La rentrée d’une ‘expat’

La rentrée d’une ‘expat’

Elle déménage. Encore. Elle ne quitte pas son quartier. Elle ne change pas de station de métro, elle change de pays. Elle embarque sa fille, ses cartons. Elle aura à apprendre la ville, investir un nouveau poste, parler une autre langue, trouver l’appartement, l’école, la nounou. Elle devra aussi rencontrer de nouveaux amis, prendre des repères, finir par apprécier son quotidien.

Le courage de cette femme qui écrit sa vie – différente par essence – différente par naissance. Elle n’est pas d’ici, son passeport est français mais sa ville de naissance est bien loin. Après quelques courtes années dans son pays d’origine, ses parents ont migré. Elle ne se souvient de rien, dit-elle, de ses premières années. Elle adore la France, plus que beaucoup. Depuis quelques années, elle s’était établie sur cet autre continent, dans une ville pas si loin sur la mappemonde de sa ville de naissance, à quelques milliers de kilomètres tout de même. Mais elle en repart et cette fois elle revient dans sa ville de naissance. Hasard et opportunité professionnelle. Elle m’offre la chance de l’accompagner à distance dès mon bureau dans l’exploration de son horizon personnel. Alors, je la suis dans tous les sens du terme, en thérapie, blottie dans sa tablette jusqu’à sa nouvelle destination.
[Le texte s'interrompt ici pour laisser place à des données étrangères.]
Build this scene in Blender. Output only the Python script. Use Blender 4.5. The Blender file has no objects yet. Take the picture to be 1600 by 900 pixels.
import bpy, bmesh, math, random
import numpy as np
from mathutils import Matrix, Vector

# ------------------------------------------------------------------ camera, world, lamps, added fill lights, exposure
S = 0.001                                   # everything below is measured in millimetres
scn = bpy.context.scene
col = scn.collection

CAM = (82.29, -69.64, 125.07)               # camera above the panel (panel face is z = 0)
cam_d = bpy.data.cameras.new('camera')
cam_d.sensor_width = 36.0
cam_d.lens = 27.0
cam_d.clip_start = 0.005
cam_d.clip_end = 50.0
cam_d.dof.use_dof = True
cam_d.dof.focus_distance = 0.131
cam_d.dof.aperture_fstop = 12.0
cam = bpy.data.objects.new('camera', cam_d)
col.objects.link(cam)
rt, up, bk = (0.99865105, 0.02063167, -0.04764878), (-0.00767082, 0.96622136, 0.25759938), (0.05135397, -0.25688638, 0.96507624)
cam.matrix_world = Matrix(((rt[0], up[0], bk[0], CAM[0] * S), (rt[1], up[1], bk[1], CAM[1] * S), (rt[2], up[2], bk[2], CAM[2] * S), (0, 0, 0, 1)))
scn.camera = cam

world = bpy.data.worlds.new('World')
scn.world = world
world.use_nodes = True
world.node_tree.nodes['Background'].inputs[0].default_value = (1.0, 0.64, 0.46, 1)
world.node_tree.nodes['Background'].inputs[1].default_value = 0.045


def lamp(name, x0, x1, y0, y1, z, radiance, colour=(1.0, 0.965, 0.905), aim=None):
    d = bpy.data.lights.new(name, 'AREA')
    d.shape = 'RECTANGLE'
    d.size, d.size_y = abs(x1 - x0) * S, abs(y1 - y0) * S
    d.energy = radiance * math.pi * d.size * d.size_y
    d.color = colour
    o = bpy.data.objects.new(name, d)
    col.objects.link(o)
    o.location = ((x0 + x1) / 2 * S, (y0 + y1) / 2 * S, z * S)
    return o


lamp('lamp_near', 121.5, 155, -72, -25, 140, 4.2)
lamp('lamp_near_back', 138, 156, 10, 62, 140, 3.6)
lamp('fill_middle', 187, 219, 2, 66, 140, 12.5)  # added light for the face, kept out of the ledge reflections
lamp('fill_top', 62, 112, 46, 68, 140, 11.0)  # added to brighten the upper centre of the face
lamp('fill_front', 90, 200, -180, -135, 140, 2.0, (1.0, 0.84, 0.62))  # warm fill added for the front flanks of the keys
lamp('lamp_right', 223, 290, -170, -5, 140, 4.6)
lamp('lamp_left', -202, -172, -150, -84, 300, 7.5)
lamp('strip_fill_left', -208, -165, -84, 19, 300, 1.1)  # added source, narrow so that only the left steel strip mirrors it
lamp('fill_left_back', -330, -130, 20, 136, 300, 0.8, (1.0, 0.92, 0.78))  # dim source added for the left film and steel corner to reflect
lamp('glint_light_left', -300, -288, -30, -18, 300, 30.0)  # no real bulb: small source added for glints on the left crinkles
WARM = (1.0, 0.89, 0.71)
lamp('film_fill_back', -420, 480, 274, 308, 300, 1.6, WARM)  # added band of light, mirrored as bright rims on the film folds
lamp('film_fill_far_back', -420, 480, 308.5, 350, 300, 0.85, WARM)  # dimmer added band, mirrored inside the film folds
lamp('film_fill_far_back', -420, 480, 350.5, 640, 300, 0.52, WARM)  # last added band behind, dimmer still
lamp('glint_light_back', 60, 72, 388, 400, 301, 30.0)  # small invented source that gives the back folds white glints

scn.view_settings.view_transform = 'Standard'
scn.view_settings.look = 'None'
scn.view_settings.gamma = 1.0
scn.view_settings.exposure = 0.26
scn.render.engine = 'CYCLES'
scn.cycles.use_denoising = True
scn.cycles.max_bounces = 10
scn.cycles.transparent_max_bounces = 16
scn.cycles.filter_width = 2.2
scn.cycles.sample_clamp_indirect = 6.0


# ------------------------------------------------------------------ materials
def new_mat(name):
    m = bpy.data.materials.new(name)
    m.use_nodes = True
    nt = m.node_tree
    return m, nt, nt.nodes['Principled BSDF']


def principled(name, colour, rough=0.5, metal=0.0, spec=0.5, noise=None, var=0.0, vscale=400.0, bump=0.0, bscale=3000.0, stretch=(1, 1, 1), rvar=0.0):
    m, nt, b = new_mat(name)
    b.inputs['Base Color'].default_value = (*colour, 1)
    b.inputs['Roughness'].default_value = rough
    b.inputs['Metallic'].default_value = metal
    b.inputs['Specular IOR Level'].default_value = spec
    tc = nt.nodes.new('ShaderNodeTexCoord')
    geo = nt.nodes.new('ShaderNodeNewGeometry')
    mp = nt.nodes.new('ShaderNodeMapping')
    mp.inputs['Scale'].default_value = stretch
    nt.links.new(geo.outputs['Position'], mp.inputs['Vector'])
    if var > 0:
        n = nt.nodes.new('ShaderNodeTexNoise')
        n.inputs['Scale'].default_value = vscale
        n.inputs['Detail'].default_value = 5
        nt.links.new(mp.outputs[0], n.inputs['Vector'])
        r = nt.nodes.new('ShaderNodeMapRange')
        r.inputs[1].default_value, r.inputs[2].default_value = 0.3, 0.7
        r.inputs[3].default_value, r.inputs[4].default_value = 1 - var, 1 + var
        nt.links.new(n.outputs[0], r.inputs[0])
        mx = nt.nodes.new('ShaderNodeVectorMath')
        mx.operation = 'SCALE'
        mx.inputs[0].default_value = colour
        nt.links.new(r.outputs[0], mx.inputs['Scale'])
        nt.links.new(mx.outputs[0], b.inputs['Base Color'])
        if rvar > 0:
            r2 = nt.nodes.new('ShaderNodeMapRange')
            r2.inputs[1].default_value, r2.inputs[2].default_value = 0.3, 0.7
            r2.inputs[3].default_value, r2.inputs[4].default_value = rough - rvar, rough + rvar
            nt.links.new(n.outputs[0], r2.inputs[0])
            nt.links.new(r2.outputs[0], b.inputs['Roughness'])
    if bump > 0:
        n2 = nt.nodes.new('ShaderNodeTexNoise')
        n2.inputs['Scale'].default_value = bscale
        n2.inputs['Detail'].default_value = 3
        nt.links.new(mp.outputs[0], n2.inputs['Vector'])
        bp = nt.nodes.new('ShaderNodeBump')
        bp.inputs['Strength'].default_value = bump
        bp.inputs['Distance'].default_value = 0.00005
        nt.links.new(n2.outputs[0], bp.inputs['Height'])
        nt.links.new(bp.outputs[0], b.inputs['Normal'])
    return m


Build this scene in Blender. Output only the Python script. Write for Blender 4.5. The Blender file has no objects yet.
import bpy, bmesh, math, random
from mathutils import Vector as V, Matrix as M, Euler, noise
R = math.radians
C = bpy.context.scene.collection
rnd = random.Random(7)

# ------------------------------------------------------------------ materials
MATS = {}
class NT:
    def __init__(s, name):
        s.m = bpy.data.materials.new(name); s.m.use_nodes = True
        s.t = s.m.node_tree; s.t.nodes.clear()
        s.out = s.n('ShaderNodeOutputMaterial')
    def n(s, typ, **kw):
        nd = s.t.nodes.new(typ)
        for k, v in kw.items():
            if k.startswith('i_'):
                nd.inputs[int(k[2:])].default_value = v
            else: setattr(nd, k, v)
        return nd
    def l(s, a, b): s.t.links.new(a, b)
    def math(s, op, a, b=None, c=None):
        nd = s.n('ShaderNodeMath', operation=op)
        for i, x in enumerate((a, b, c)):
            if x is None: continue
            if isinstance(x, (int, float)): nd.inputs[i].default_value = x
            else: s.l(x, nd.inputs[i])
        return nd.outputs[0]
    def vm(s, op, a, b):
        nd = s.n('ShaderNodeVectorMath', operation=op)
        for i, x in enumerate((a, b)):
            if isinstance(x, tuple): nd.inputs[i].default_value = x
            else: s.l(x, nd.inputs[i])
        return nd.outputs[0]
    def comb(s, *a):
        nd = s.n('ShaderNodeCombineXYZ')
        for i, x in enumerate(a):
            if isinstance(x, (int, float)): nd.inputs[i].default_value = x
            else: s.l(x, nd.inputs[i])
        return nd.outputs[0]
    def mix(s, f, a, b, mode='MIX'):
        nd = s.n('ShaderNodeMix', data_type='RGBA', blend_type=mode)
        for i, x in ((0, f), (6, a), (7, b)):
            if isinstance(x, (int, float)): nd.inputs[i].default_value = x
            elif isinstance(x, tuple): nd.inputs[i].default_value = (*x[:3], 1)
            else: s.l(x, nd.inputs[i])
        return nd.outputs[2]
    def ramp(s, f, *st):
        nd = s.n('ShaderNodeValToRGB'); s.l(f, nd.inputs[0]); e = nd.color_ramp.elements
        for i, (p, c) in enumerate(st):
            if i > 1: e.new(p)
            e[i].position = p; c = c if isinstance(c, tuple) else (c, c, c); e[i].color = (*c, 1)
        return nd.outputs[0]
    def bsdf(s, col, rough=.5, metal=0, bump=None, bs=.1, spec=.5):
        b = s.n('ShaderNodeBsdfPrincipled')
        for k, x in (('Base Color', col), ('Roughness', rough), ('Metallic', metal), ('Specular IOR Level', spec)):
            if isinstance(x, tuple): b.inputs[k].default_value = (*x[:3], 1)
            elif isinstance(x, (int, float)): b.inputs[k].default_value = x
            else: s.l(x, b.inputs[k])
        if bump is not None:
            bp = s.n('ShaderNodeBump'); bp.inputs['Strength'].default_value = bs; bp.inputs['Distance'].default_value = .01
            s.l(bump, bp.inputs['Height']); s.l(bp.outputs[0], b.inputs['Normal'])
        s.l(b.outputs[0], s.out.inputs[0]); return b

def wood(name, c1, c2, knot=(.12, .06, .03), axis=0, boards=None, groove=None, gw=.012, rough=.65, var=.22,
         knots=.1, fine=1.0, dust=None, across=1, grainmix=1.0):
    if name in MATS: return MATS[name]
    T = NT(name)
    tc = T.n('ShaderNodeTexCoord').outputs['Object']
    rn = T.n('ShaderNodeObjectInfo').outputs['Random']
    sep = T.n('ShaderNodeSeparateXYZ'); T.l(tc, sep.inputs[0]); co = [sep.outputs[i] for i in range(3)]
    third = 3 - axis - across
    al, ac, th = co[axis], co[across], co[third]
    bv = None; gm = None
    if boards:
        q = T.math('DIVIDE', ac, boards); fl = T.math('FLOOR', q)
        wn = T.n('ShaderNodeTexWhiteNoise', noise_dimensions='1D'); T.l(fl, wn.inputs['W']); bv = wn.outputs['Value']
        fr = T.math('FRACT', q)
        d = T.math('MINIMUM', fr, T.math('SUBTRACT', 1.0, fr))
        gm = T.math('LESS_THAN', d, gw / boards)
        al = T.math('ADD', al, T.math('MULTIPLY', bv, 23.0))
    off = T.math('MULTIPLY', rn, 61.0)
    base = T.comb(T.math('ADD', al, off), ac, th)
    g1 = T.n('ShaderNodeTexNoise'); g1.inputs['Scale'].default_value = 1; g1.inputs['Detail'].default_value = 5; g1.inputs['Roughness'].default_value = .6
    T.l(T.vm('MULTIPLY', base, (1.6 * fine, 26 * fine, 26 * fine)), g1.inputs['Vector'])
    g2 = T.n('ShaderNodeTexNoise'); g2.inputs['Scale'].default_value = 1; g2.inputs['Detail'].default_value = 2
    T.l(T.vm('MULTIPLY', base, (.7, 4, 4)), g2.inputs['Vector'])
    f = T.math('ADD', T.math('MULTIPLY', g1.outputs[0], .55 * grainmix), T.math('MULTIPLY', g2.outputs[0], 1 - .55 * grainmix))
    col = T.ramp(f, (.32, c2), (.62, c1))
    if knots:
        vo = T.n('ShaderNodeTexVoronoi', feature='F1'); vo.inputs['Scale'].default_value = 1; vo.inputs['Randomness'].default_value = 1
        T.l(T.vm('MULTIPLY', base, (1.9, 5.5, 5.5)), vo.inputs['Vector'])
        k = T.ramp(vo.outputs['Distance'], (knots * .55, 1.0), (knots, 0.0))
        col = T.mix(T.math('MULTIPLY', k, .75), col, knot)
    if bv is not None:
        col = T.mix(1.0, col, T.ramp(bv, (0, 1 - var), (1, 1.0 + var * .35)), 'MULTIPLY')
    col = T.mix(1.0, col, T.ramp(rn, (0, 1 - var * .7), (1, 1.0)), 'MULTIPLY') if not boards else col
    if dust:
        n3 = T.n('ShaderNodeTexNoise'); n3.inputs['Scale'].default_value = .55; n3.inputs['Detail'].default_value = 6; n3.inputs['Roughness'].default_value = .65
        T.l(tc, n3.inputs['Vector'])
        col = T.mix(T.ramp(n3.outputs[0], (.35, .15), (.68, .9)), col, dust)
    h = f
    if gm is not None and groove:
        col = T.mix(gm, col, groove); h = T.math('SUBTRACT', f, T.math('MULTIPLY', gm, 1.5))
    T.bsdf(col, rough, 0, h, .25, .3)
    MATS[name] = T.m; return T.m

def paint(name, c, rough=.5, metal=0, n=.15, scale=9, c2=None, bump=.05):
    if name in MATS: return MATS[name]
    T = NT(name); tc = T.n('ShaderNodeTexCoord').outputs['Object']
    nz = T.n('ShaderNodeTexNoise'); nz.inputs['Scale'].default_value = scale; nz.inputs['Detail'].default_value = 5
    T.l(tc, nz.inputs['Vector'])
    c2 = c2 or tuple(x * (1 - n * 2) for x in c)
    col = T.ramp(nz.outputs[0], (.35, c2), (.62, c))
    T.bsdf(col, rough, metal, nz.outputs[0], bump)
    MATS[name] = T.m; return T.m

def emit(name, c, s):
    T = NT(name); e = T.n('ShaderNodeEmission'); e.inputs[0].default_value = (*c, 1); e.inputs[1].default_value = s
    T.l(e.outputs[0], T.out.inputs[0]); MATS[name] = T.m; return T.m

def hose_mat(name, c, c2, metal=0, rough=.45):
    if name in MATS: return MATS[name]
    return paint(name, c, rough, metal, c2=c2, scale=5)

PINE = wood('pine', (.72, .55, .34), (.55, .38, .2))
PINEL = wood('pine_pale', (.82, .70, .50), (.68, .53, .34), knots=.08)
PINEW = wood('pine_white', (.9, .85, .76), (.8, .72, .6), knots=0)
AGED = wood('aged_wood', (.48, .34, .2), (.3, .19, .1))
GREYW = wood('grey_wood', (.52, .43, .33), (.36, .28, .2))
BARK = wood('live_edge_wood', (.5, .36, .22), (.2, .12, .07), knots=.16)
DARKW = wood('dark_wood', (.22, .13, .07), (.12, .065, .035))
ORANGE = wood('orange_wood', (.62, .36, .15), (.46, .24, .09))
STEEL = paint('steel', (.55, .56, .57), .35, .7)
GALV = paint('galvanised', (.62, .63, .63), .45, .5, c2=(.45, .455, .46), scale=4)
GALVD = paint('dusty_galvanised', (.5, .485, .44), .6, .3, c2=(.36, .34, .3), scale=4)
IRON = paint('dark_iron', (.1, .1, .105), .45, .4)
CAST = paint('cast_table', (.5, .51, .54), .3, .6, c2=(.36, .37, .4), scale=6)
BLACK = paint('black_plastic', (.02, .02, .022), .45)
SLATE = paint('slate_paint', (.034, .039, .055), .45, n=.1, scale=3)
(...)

Aujourd’hui, elle porte en plus la vie. Elle ne le savait pas quand elle a accepté ce nouveau poste : encore plus difficile, plus exigeant. Ils seront au final un de plus à vivre l’aventure, et cet enfant naîtra dans la même ville que sa mère. Par hasard ! me dit-elle… L’histoire est belle.

C’est la rentrée pour tous, expatriés compris. Ils ont passé leurs vacances en France pour la plupart, et ont repris le chemin de leur pays de résidence.

Partir loin de ses repères, au début c’est souvent pour s’alléger. Changer d’horizon allège. On laisse derrière soi bien des choses que l’on a le sentiment de connaître par cœur. On s’extrait un peu d’un milieu familial, d’un pays dépressif, d’un environnement professionnel cloisonné, d’un passé, de lieux chargés. On respire, on étend son territoire, on change de climat, et d’horizon. Un bol d’air !

Mais la vie s’installe partout. Très vite, on navigue dans un quartier avec des habitudes, et on se laisse gagner par le quotidien. Où que l’on aille, le quotidien est toujours du voyage. Il y a peu, partir loin signifiait encore peu de possibilités de lien avec le passé : les communications étaient difficiles, les trajets étaient longs. Aujourd’hui, internet oblige, on suit en live la vie des siens, on écrase le décalage horaire, on répond dans l’instant. Paradoxe de l’éloignement, on se sent parfois exclu de la vie des autres, puisqu’on la suit sans pouvoir y être présent physiquement. Les expatriés ont alors le sentiment que l’on ignore la réalité de leurs nouvelles contingences. Peu d’entre eux disposent d’une oreille capable d’entendre qu’ils rencontrent des difficultés. Un choix, ça s’assume ! Prière d’afficher une vie légère et sans soucis.

J’aime la compagnie des expatriés, leur regard ouvert sur le monde, leur conscience qu’il y existe des ailleurs. En cette rentrée de septembre, je pense à ceux qui osent rebattre leurs cartes géographiques. Et tout particulièrement, je pense au bébé qui verra le jour au bout du monde d’ici peu.